Reproduce the listing below without changes, except that pictures are left out.

-- START OF Provided data --

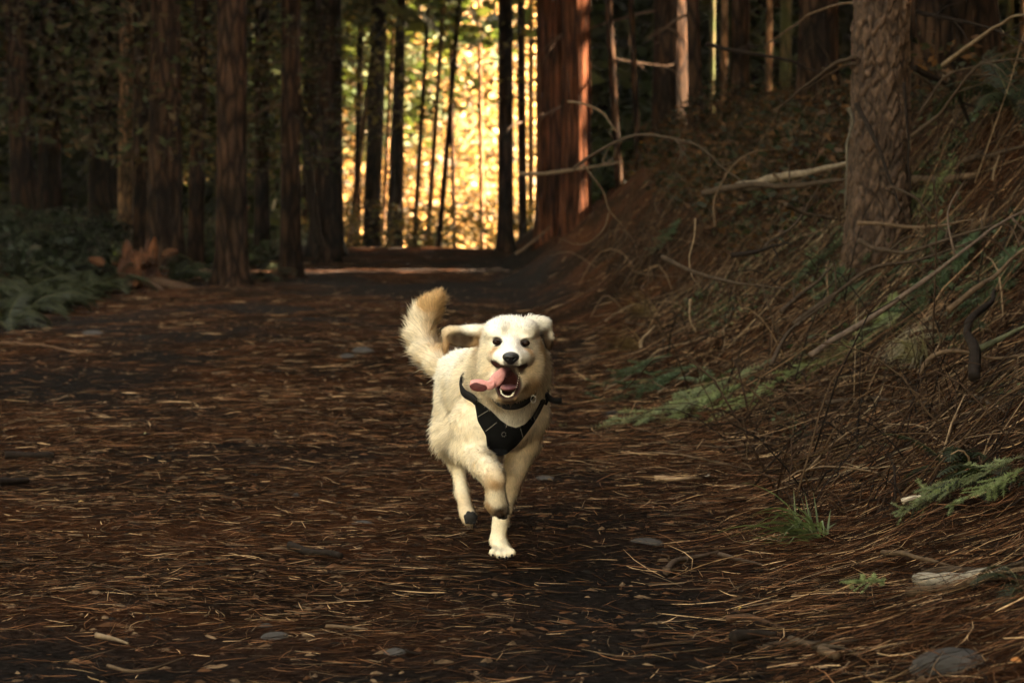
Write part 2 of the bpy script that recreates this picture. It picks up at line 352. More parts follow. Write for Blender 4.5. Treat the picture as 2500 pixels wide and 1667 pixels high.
def trunk_mesh(r, h, lean=(0, 0), bend=0, k=22, rough=.06, flare=.35, seed=0, zn=34, flute=0, rtop=.45):
    zz = np.concatenate([[-.5], h*np.linspace(0, 1, zn)**1.8]); n = len(zz)
    th = np.linspace(0, 2*np.pi, k, endpoint=False)
    t = np.clip(zz/h, 0, 1)
    rr = r*(1-(1-rtop)*t)*(1+flare*np.exp(-np.clip(zz, 0, 99)/(r*1.6)))
    cx = lean[0]*zz+bend*np.sin(np.clip(zz/5, 0, 3.1)*2); cy = lean[1]*zz
    TH, ZZ = np.meshgrid(th, zz)
    P = np.stack([np.cos(TH)*1.0, np.sin(TH)*1.0, ZZ*.0], -1)
    nz = fbm(np.stack([np.cos(TH)*2.2, np.sin(TH)*2.2, ZZ*.9/max(r, .1)*.15], -1)+seed*3.7, 4, seed)
    fl = flute*np.abs(np.sin(TH*4.5+2*vn(np.stack([np.cos(TH), np.sin(TH), ZZ*.25], -1), seed)))
    RR = rr[:, None]*(1+rough*2*nz-fl+.18*np.exp(-np.clip(ZZ, 0, 99)/(r*1.2))*np.sin(TH*5+seed))
    V = np.stack([cx[:, None]+RR*np.cos(TH), cy[:, None]+RR*np.sin(TH), ZZ], -1).reshape(-1, 3)
    i = np.arange(n-1)[:, None]*k; j = np.arange(k)[None]; j2 = (j+1) % k
    return V, np.stack([i+j, i+j2, i+k+j2, i+k+j], -1).reshape(-1, 4)
def dead_branch(g, L, r, ang, up=-.15):
    a = ang; P = [np.zeros(3)]; e = up
    for s in range(6):
        a += g.normal(0, .2); e += g.normal(0, .12)-.03
        P.append(P[-1]+np.array([math.cos(a)*math.cos(e), math.sin(a)*math.cos(e), math.sin(e)])*L/6)
    v, qd, t = tube(smoothpath(P, 10), r*np.linspace(1, .25, 10), 5); m = MB(); m.add(v, qd, t, (.10, .065, .045))
    for q_ in range(4):
        i = g.integers(2, 6); b = a+g.choice([-1, 1])*g.uniform(.5, 1.1); l = L*.3
        Q = [P[i], P[i]+np.array([math.cos(b), math.sin(b), g.normal(-.2, .2)])*l*.5, P[i]+np.array([math.cos(b), math.sin(b), g.normal(-.5, .2)])*l]
        v, qd, t = tube(smoothpath(Q, 5), r*.45*np.linspace(1, .3, 5), 4); m.add(v, qd, t, (.10, .065, .045))
    me = m.mesh('dead_branch'); me.materials.append(M['wood']); return me
tk = 0; NAMED = []
def tree(px, Y, wpx, label, bark='bark', h=17, lean=0.0, leany=0.0, bend=0, crown=True, cz=6.0, cs=1.0, nb=0, name='pine_tree', group=None, k=22, flute=0, rough=.06, x=None, r=None, flare=.35, cat='tree', zn=34, rtop=.45):
    global tk; tk += 1
    if x is None: NAMED.append((px, label))
    g = np.random.default_rng(500+tk)
    x = (px-1250)/F*Y if x is None else x; r = wpx/F*Y/2 if r is None else r
    z = float(gz(x, Y, False))
    e = link(name, None, label=label, cat=cat, group=group, loc=(x, Y, z))
    v, qd = trunk_mesh(r, h, (lean, leany), bend, k, rough, flare, tk, zn, flute, rtop)
    link('trunk', npmesh('trunk', v, qd), e, M[bark])
    if crown:
        c = link('crown', CROWN[tk % 3], e, loc=(lean*cz, leany*cz, cz), rot=(0, 0, tk*1.7)); c.scale = (cs, cs, (h+1-cz)/13)
    for b in range(nb):
        zb = g.uniform(1.2, 5.5)
        ang = g.choice([0, math.pi])+g.normal(0, .6)
        d = link('dead_branch', dead_branch(g, g.uniform(.7, 1.8), .012+.01*g.random(), ang), e, loc=(lean*zb+bend*math.sin(min(zb/5, 3.1)*2), leany*zb, zb))
    return e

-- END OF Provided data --

Answer in full:
Write part 2 of the bpy script that recreates this picture. It picks up at line 352. More parts follow. Write for Blender 4.5. Treat the picture as 2500 pixels wide and 1667 pixels high.
def trunk_mesh(r, h, lean=(0, 0), bend=0, k=22, rough=.06, flare=.35, seed=0, zn=34, flute=0, rtop=.45):
    zz = np.concatenate([[-.5], h*np.linspace(0, 1, zn)**1.8]); n = len(zz)
    th = np.linspace(0, 2*np.pi, k, endpoint=False)
    t = np.clip(zz/h, 0, 1)
    rr = r*(1-(1-rtop)*t)*(1+flare*np.exp(-np.clip(zz, 0, 99)/(r*1.6)))
    cx = lean[0]*zz+bend*np.sin(np.clip(zz/5, 0, 3.1)*2); cy = lean[1]*zz
    TH, ZZ = np.meshgrid(th, zz)
    P = np.stack([np.cos(TH)*1.0, np.sin(TH)*1.0, ZZ*.0], -1)
    nz = fbm(np.stack([np.cos(TH)*2.2, np.sin(TH)*2.2, ZZ*.9/max(r, .1)*.15], -1)+seed*3.7, 4, seed)
    fl = flute*np.abs(np.sin(TH*4.5+2*vn(np.stack([np.cos(TH), np.sin(TH), ZZ*.25], -1), seed)))
    RR = rr[:, None]*(1+rough*2*nz-fl+.18*np.exp(-np.clip(ZZ, 0, 99)/(r*1.2))*np.sin(TH*5+seed))
    V = np.stack([cx[:, None]+RR*np.cos(TH), cy[:, None]+RR*np.sin(TH), ZZ], -1).reshape(-1, 3)
    i = np.arange(n-1)[:, None]*k; j = np.arange(k)[None]; j2 = (j+1) % k
    return V, np.stack([i+j, i+j2, i+k+j2, i+k+j], -1).reshape(-1, 4)
def dead_branch(g, L, r, ang, up=-.15):
    a = ang; P = [np.zeros(3)]; e = up
    for s in range(6):
        a += g.normal(0, .2); e += g.normal(0, .12)-.03
        P.append(P[-1]+np.array([math.cos(a)*math.cos(e), math.sin(a)*math.cos(e), math.sin(e)])*L/6)
    v, qd, t = tube(smoothpath(P, 10), r*np.linspace(1, .25, 10), 5); m = MB(); m.add(v, qd, t, (.10, .065, .045))
    for q_ in range(4):
        i = g.integers(2, 6); b = a+g.choice([-1, 1])*g.uniform(.5, 1.1); l = L*.3
        Q = [P[i], P[i]+np.array([math.cos(b), math.sin(b), g.normal(-.2, .2)])*l*.5, P[i]+np.array([math.cos(b), math.sin(b), g.normal(-.5, .2)])*l]
        v, qd, t = tube(smoothpath(Q, 5), r*.45*np.linspace(1, .3, 5), 4); m.add(v, qd, t, (.10, .065, .045))
    me = m.mesh('dead_branch'); me.materials.append(M['wood']); return me
tk = 0; NAMED = []
def tree(px, Y, wpx, label, bark='bark', h=17, lean=0.0, leany=0.0, bend=0, crown=True, cz=6.0, cs=1.0, nb=0, name='pine_tree', group=None, k=22, flute=0, rough=.06, x=None, r=None, flare=.35, cat='tree', zn=34, rtop=.45):
    global tk; tk += 1
    if x is None: NAMED.append((px, label))
    g = np.random.default_rng(500+tk)
    x = (px-1250)/F*Y if x is None else x; r = wpx/F*Y/2 if r is None else r
    z = float(gz(x, Y, False))
    e = link(name, None, label=label, cat=cat, group=group, loc=(x, Y, z))
    v, qd = trunk_mesh(r, h, (lean, leany), bend, k, rough, flare, tk, zn, flute, rtop)
    link('trunk', npmesh('trunk', v, qd), e, M[bark])
    if crown:
        c = link('crown', CROWN[tk % 3], e, loc=(lean*cz, leany*cz, cz), rot=(0, 0, tk*1.7)); c.scale = (cs, cs, (h+1-cz)/13)
    for b in range(nb):
        zb = g.uniform(1.2, 5.5)
        ang = g.choice([0, math.pi])+g.normal(0, .6)
        d = link('dead_branch', dead_branch(g, g.uniform(.7, 1.8), .012+.01*g.random(), ang), e, loc=(lean*zb+bend*math.sin(min(zb/5, 3.1)*2), leany*zb, zb))
    return e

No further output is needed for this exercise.